__Exercise prompt__: Your task is to extract every line from the material below exactly.

-------------------------

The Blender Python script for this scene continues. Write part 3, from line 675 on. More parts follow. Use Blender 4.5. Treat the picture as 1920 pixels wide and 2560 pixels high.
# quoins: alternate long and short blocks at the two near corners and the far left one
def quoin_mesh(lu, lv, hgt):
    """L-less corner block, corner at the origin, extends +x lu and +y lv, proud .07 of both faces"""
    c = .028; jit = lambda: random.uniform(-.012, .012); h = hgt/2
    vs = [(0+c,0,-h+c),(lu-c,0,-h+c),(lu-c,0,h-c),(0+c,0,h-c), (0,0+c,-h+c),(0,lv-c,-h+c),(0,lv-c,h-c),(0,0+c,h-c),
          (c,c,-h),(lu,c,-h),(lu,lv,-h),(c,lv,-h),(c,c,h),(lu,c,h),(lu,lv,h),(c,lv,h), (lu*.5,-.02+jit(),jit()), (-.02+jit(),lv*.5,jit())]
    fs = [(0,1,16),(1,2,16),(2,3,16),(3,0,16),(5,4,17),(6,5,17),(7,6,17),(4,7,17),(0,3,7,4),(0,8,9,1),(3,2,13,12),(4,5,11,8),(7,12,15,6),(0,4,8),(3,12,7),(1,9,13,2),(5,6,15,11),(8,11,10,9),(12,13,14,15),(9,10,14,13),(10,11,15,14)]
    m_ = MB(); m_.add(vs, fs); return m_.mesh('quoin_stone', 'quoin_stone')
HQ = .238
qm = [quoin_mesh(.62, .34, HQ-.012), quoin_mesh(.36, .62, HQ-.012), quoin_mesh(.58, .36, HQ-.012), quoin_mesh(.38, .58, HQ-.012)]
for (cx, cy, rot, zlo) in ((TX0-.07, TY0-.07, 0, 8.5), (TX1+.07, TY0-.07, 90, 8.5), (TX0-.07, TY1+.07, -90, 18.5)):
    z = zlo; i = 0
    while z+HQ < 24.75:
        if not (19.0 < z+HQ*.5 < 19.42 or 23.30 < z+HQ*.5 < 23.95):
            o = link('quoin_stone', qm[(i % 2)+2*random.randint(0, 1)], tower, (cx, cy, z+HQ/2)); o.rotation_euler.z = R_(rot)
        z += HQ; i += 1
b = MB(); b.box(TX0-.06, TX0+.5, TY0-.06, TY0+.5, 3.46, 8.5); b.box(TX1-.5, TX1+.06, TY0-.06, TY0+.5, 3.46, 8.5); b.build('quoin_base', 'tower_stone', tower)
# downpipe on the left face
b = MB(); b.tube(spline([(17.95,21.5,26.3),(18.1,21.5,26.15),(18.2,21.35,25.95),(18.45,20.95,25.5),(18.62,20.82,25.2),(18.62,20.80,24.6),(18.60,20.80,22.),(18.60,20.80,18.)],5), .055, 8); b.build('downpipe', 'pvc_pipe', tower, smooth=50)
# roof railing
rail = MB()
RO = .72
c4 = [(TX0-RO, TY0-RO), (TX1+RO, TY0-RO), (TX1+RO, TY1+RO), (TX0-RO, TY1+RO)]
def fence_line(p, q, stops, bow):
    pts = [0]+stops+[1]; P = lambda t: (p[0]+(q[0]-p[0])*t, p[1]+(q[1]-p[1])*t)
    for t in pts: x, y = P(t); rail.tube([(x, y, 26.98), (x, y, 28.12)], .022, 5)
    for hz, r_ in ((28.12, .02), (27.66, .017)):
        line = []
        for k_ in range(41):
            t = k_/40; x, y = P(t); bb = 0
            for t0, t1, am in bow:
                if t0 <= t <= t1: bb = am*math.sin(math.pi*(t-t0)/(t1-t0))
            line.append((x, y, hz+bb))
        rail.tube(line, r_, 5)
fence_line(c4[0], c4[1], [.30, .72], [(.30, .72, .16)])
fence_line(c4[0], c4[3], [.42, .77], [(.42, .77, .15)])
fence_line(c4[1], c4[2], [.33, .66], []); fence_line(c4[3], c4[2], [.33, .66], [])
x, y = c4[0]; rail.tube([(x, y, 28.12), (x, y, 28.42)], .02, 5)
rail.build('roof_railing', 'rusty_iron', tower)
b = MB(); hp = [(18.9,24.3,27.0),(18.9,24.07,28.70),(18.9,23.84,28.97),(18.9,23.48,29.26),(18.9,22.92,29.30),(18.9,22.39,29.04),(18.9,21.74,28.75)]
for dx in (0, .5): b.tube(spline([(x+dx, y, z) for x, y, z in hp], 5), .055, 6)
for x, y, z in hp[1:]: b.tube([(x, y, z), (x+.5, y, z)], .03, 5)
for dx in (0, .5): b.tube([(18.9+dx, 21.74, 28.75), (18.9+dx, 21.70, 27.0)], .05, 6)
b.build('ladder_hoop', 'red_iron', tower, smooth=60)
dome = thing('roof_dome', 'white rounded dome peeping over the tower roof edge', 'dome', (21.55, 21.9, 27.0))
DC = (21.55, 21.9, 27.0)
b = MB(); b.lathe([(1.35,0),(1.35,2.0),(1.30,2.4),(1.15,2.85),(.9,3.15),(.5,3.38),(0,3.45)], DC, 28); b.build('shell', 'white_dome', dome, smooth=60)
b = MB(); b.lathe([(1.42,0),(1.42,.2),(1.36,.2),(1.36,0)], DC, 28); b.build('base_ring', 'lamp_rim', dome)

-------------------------

__Result of this task__:
The Blender Python script for this scene continues. Write part 3, from line 675 on. More parts follow. Use Blender 4.5. Treat the picture as 1920 pixels wide and 2560 pixels high.
# quoins: alternate long and short blocks at the two near corners and the far left one
def quoin_mesh(lu, lv, hgt):
    """L-less corner block, corner at the origin, extends +x lu and +y lv, proud .07 of both faces"""
    c = .028; jit = lambda: random.uniform(-.012, .012); h = hgt/2
    vs = [(0+c,0,-h+c),(lu-c,0,-h+c),(lu-c,0,h-c),(0+c,0,h-c), (0,0+c,-h+c),(0,lv-c,-h+c),(0,lv-c,h-c),(0,0+c,h-c),
          (c,c,-h),(lu,c,-h),(lu,lv,-h),(c,lv,-h),(c,c,h),(lu,c,h),(lu,lv,h),(c,lv,h), (lu*.5,-.02+jit(),jit()), (-.02+jit(),lv*.5,jit())]
    fs = [(0,1,16),(1,2,16),(2,3,16),(3,0,16),(5,4,17),(6,5,17),(7,6,17),(4,7,17),(0,3,7,4),(0,8,9,1),(3,2,13,12),(4,5,11,8),(7,12,15,6),(0,4,8),(3,12,7),(1,9,13,2),(5,6,15,11),(8,11,10,9),(12,13,14,15),(9,10,14,13),(10,11,15,14)]
    m_ = MB(); m_.add(vs, fs); return m_.mesh('quoin_stone', 'quoin_stone')
HQ = .238
qm = [quoin_mesh(.62, .34, HQ-.012), quoin_mesh(.36, .62, HQ-.012), quoin_mesh(.58, .36, HQ-.012), quoin_mesh(.38, .58, HQ-.012)]
for (cx, cy, rot, zlo) in ((TX0-.07, TY0-.07, 0, 8.5), (TX1+.07, TY0-.07, 90, 8.5), (TX0-.07, TY1+.07, -90, 18.5)):
    z = zlo; i = 0
    while z+HQ < 24.75:
        if not (19.0 < z+HQ*.5 < 19.42 or 23.30 < z+HQ*.5 < 23.95):
            o = link('quoin_stone', qm[(i % 2)+2*random.randint(0, 1)], tower, (cx, cy, z+HQ/2)); o.rotation_euler.z = R_(rot)
        z += HQ; i += 1
b = MB(); b.box(TX0-.06, TX0+.5, TY0-.06, TY0+.5, 3.46, 8.5); b.box(TX1-.5, TX1+.06, TY0-.06, TY0+.5, 3.46, 8.5); b.build('quoin_base', 'tower_stone', tower)
# downpipe on the left face
b = MB(); b.tube(spline([(17.95,21.5,26.3),(18.1,21.5,26.15),(18.2,21.35,25.95),(18.45,20.95,25.5),(18.62,20.82,25.2),(18.62,20.80,24.6),(18.60,20.80,22.),(18.60,20.80,18.)],5), .055, 8); b.build('downpipe', 'pvc_pipe', tower, smooth=50)
# roof railing
rail = MB()
RO = .72
c4 = [(TX0-RO, TY0-RO), (TX1+RO, TY0-RO), (TX1+RO, TY1+RO), (TX0-RO, TY1+RO)]
def fence_line(p, q, stops, bow):
    pts = [0]+stops+[1]; P = lambda t: (p[0]+(q[0]-p[0])*t, p[1]+(q[1]-p[1])*t)
    for t in pts: x, y = P(t); rail.tube([(x, y, 26.98), (x, y, 28.12)], .022, 5)
    for hz, r_ in ((28.12, .02), (27.66, .017)):
        line = []
        for k_ in range(41):
            t = k_/40; x, y = P(t); bb = 0
            for t0, t1, am in bow:
                if t0 <= t <= t1: bb = am*math.sin(math.pi*(t-t0)/(t1-t0))
            line.append((x, y, hz+bb))
        rail.tube(line, r_, 5)
fence_line(c4[0], c4[1], [.30, .72], [(.30, .72, .16)])
fence_line(c4[0], c4[3], [.42, .77], [(.42, .77, .15)])
fence_line(c4[1], c4[2], [.33, .66], []); fence_line(c4[3], c4[2], [.33, .66], [])
x, y = c4[0]; rail.tube([(x, y, 28.12), (x, y, 28.42)], .02, 5)
rail.build('roof_railing', 'rusty_iron', tower)
b = MB(); hp = [(18.9,24.3,27.0),(18.9,24.07,28.70),(18.9,23.84,28.97),(18.9,23.48,29.26),(18.9,22.92,29.30),(18.9,22.39,29.04),(18.9,21.74,28.75)]
for dx in (0, .5): b.tube(spline([(x+dx, y, z) for x, y, z in hp], 5), .055, 6)
for x, y, z in hp[1:]: b.tube([(x, y, z), (x+.5, y, z)], .03, 5)
for dx in (0, .5): b.tube([(18.9+dx, 21.74, 28.75), (18.9+dx, 21.70, 27.0)], .05, 6)
b.build('ladder_hoop', 'red_iron', tower, smooth=60)
dome = thing('roof_dome', 'white rounded dome peeping over the tower roof edge', 'dome', (21.55, 21.9, 27.0))
DC = (21.55, 21.9, 27.0)
b = MB(); b.lathe([(1.35,0),(1.35,2.0),(1.30,2.4),(1.15,2.85),(.9,3.15),(.5,3.38),(0,3.45)], DC, 28); b.build('shell', 'white_dome', dome, smooth=60)
b = MB(); b.lathe([(1.42,0),(1.42,.2),(1.36,.2),(1.36,0)], DC, 28); b.build('base_ring', 'lamp_rim', dome)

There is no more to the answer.